> _DATA SEGMENT_
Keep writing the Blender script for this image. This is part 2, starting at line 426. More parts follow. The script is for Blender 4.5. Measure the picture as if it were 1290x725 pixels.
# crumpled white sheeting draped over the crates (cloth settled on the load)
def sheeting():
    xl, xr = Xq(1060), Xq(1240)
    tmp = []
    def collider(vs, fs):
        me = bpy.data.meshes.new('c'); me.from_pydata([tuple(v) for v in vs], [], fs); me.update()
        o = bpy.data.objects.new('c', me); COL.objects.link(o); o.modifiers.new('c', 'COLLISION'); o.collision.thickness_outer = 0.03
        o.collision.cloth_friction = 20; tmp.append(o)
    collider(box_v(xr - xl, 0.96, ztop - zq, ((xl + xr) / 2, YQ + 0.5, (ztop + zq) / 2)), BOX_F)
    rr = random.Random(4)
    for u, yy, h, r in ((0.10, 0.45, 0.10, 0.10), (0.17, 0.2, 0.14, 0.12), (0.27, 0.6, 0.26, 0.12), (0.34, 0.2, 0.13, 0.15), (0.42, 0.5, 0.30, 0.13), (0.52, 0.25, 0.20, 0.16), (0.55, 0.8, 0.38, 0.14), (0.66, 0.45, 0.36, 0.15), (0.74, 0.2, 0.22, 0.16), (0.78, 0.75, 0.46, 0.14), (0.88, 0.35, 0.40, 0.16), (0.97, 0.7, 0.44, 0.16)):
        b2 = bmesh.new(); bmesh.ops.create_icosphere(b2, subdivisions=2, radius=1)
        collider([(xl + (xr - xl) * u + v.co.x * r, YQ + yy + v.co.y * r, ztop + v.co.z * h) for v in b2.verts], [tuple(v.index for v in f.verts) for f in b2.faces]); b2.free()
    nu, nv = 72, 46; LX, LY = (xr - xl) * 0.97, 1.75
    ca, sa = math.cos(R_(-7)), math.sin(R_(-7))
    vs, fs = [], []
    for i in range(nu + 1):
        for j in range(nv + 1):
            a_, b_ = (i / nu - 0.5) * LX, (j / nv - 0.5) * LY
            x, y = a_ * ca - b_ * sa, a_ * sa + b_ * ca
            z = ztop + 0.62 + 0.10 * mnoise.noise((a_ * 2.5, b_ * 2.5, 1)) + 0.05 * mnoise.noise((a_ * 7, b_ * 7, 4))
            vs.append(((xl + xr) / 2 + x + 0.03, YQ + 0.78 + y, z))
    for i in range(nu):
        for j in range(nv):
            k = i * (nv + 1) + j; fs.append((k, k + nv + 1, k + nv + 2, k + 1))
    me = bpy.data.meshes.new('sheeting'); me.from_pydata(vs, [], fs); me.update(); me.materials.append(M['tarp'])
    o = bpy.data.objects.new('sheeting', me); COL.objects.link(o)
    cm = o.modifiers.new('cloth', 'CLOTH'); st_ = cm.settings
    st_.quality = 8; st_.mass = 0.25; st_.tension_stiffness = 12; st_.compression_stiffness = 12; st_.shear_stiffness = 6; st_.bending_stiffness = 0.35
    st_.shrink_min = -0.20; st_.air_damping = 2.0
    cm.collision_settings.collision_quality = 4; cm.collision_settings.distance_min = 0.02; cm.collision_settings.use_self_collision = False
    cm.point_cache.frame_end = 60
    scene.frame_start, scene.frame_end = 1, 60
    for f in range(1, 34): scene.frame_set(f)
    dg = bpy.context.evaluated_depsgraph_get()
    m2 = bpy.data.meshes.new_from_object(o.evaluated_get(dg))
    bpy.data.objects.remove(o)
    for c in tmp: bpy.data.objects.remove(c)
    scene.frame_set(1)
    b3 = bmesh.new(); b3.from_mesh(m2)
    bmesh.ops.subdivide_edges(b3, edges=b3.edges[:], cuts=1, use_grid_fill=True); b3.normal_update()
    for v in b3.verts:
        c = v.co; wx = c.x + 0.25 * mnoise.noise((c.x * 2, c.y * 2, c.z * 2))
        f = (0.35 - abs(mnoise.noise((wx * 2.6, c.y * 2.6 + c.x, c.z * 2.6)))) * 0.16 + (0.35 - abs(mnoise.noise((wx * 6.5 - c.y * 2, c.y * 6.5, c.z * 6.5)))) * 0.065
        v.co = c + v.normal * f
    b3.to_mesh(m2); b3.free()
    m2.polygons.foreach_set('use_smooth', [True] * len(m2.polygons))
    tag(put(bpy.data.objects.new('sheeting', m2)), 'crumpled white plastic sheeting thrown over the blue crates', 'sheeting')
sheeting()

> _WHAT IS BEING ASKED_
Return the material in full, exactly as shown.

> _RESPONSE_
Keep writing the Blender script for this image. This is part 2, starting at line 426. More parts follow. The script is for Blender 4.5. Measure the picture as if it were 1290x725 pixels.
# crumpled white sheeting draped over the crates (cloth settled on the load)
def sheeting():
    xl, xr = Xq(1060), Xq(1240)
    tmp = []
    def collider(vs, fs):
        me = bpy.data.meshes.new('c'); me.from_pydata([tuple(v) for v in vs], [], fs); me.update()
        o = bpy.data.objects.new('c', me); COL.objects.link(o); o.modifiers.new('c', 'COLLISION'); o.collision.thickness_outer = 0.03
        o.collision.cloth_friction = 20; tmp.append(o)
    collider(box_v(xr - xl, 0.96, ztop - zq, ((xl + xr) / 2, YQ + 0.5, (ztop + zq) / 2)), BOX_F)
    rr = random.Random(4)
    for u, yy, h, r in ((0.10, 0.45, 0.10, 0.10), (0.17, 0.2, 0.14, 0.12), (0.27, 0.6, 0.26, 0.12), (0.34, 0.2, 0.13, 0.15), (0.42, 0.5, 0.30, 0.13), (0.52, 0.25, 0.20, 0.16), (0.55, 0.8, 0.38, 0.14), (0.66, 0.45, 0.36, 0.15), (0.74, 0.2, 0.22, 0.16), (0.78, 0.75, 0.46, 0.14), (0.88, 0.35, 0.40, 0.16), (0.97, 0.7, 0.44, 0.16)):
        b2 = bmesh.new(); bmesh.ops.create_icosphere(b2, subdivisions=2, radius=1)
        collider([(xl + (xr - xl) * u + v.co.x * r, YQ + yy + v.co.y * r, ztop + v.co.z * h) for v in b2.verts], [tuple(v.index for v in f.verts) for f in b2.faces]); b2.free()
    nu, nv = 72, 46; LX, LY = (xr - xl) * 0.97, 1.75
    ca, sa = math.cos(R_(-7)), math.sin(R_(-7))
    vs, fs = [], []
    for i in range(nu + 1):
        for j in range(nv + 1):
            a_, b_ = (i / nu - 0.5) * LX, (j / nv - 0.5) * LY
            x, y = a_ * ca - b_ * sa, a_ * sa + b_ * ca
            z = ztop + 0.62 + 0.10 * mnoise.noise((a_ * 2.5, b_ * 2.5, 1)) + 0.05 * mnoise.noise((a_ * 7, b_ * 7, 4))
            vs.append(((xl + xr) / 2 + x + 0.03, YQ + 0.78 + y, z))
    for i in range(nu):
        for j in range(nv):
            k = i * (nv + 1) + j; fs.append((k, k + nv + 1, k + nv + 2, k + 1))
    me = bpy.data.meshes.new('sheeting'); me.from_pydata(vs, [], fs); me.update(); me.materials.append(M['tarp'])
    o = bpy.data.objects.new('sheeting', me); COL.objects.link(o)
    cm = o.modifiers.new('cloth', 'CLOTH'); st_ = cm.settings
    st_.quality = 8; st_.mass = 0.25; st_.tension_stiffness = 12; st_.compression_stiffness = 12; st_.shear_stiffness = 6; st_.bending_stiffness = 0.35
    st_.shrink_min = -0.20; st_.air_damping = 2.0
    cm.collision_settings.collision_quality = 4; cm.collision_settings.distance_min = 0.02; cm.collision_settings.use_self_collision = False
    cm.point_cache.frame_end = 60
    scene.frame_start, scene.frame_end = 1, 60
    for f in range(1, 34): scene.frame_set(f)
    dg = bpy.context.evaluated_depsgraph_get()
    m2 = bpy.data.meshes.new_from_object(o.evaluated_get(dg))
    bpy.data.objects.remove(o)
    for c in tmp: bpy.data.objects.remove(c)
    scene.frame_set(1)
    b3 = bmesh.new(); b3.from_mesh(m2)
    bmesh.ops.subdivide_edges(b3, edges=b3.edges[:], cuts=1, use_grid_fill=True); b3.normal_update()
    for v in b3.verts:
        c = v.co; wx = c.x + 0.25 * mnoise.noise((c.x * 2, c.y * 2, c.z * 2))
        f = (0.35 - abs(mnoise.noise((wx * 2.6, c.y * 2.6 + c.x, c.z * 2.6)))) * 0.16 + (0.35 - abs(mnoise.noise((wx * 6.5 - c.y * 2, c.y * 6.5, c.z * 6.5)))) * 0.065
        v.co = c + v.normal * f
    b3.to_mesh(m2); b3.free()
    m2.polygons.foreach_set('use_smooth', [True] * len(m2.polygons))
    tag(put(bpy.data.objects.new('sheeting', m2)), 'crumpled white plastic sheeting thrown over the blue crates', 'sheeting')
sheeting()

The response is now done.